Friday, March 22, 2013

Remember

Today's prompt (from Five Minute Friday) is Remember. When I think backwards, I find stacks of memory pictures. Still images, sound bytes and short movements, smells, flavors and sounds, more like scratch and sniff stickers than a live action film.

I started to remember, intending to stop in five minutes, but a paper cut required a band aid, a cousin called, and then a song came on and Ryan decided we needed to have a dance party. Needless to say, five minutes came and went. But I like looking back, much like I enjoy flipping through old photo albums. Some memories hold mere images, but others evoke more. So I will write today, for longer than five minutes, and attempt to capture some of these memories that waft through my musings. I invite you to look through them with me, this stack of Polaroid thought.


I look down. I see a belly button, bare toes and a diaper. I look up, I see a little wooden table, with big wooden blocks, heaped on top. Both handmade and gifted by Daddy. I am two.

A circle in a culdesac, with three tall trees. A pink bike that I ride in a loop, townhomes and parked cars enclosing my route. Stopping by my Dad, we begin to talk. There on the blacktop, in summer shorts, he asked "If you were to go to heaven today, and an angel stopped you at the gate and said 'Why should I let you in?' what would you say?" We talked about grace. We talked about salvation. Dad snagged a moment from the ordinary and left me with a memory. I am six.

A new house. A new backyard. A whole acre of fresh space, a widened horizon of imagination and excitement. A croquet game, a badmitton tourniment. Sword fights and manhunts, tree climbing and falling out of hammocks. A husband and horse, both made out of a tree, a baby made out of a sock, pies and salad made out of mud and leaves. Snow forts on a hill, a thorny trek to a creek in the woods. Scenes from my childhood flash by like crisp leaves falling to the earth. I am nine, and then I am ten.

A heart pang. Self aware and insecure for the first time. The first crush ends badly. Sitting in a closet, I cry quietly.

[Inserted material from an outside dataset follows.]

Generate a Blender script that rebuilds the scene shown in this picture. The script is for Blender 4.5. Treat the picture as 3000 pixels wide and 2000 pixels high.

With clothes hanging over my head and a door blocking all the light, I began to question myself, my value and my relationships. That year I entered new circle of peers and encountered "popularity" and "fashion." Tentatively, I began to wade through the unending query of "who am I?" It all started there, the slow, messy climb into maturity. I am in seventh grade.

A dark room, late at night, with hot tears rolling down my cheeks. This heart pang is much deeper, and it cuts me to the quick. This one changes my life. I stretch my hands up towards my Father and open them wide. "I give you my heart." I whisper. And I found that He was holding my hand, and I entwined my fingers with His. Together we stepped out, truly united for the first time. I am eighteen.

A small white box, glowing on my screen in the early morning. It was raining that day, but I didn't know it yet, down in my basement bedroom. Black text flicked in conversation between me and a long time acquaintance newly turned friend. Heart pounding and cheeks blooming, we found that we felt the same, and saw the Lord pointing in the same direction. Together we jumped, and our futures became linked. Nine months later, he got down on one knee, in the grass of my parent's lawn, and asked me a question. I hear crickets and the air is warm and smells of spring. He put a ring on my finger, I first see it glinting by candle light. I said through a drippy face, "Absolutely!" and the commitment was made, there under a canopy of branches. I am nineteen.

"What God has joined together, let no man separate." And then, in front of all our dearest friends, we kiss for the first time. Moist lips, we almost trip, causing a ripple of laughter. I am his and he is mine. I feel the warmth of the new summer sun, and hear the chirping of birds. A journey, begun months before, starting afresh. I am twenty.

She lay in my arms, nine months later, breathing her first breath into my sweaty chest. I remember a tiny face, blinking in bewilderment, and a wet wrinkly body, warm in my arms. A child was born, but so was a mother. I can still see those eyes, reflecting mine. The rest of that day is a blur, but that first minute, I will never forget. I am twenty one.

Summer sunlight, filters through leaves. I look down and see bright green pants, and on them lie a tiny black haired baby. She is round and quiet, looking intently at nothing a few inches above her head. She is waking up to the wide world all about us, and I am waking up to the world of her. She is two months old.

A year ago, I look back, and watch my dark, empty porch disappear around a corner. I have not seen it since. We followed the Lord as He led us, and found ourselves on a different porch, far away from that first one. I loved our porch there, and I have come to love our stoop here. The sunlight shifts differently on each. There, through leaves and branches, here bright, full and hot...

The past has melted into my present. Tomorrow has become today, and I watch a three year old walk past, tugging at the waistband of bright underwear that is to wide for her slim waist. I hear the trickle of rain outside, and feel the rumble of a manchild under my ribs. What will imprint itself as memory from these todays?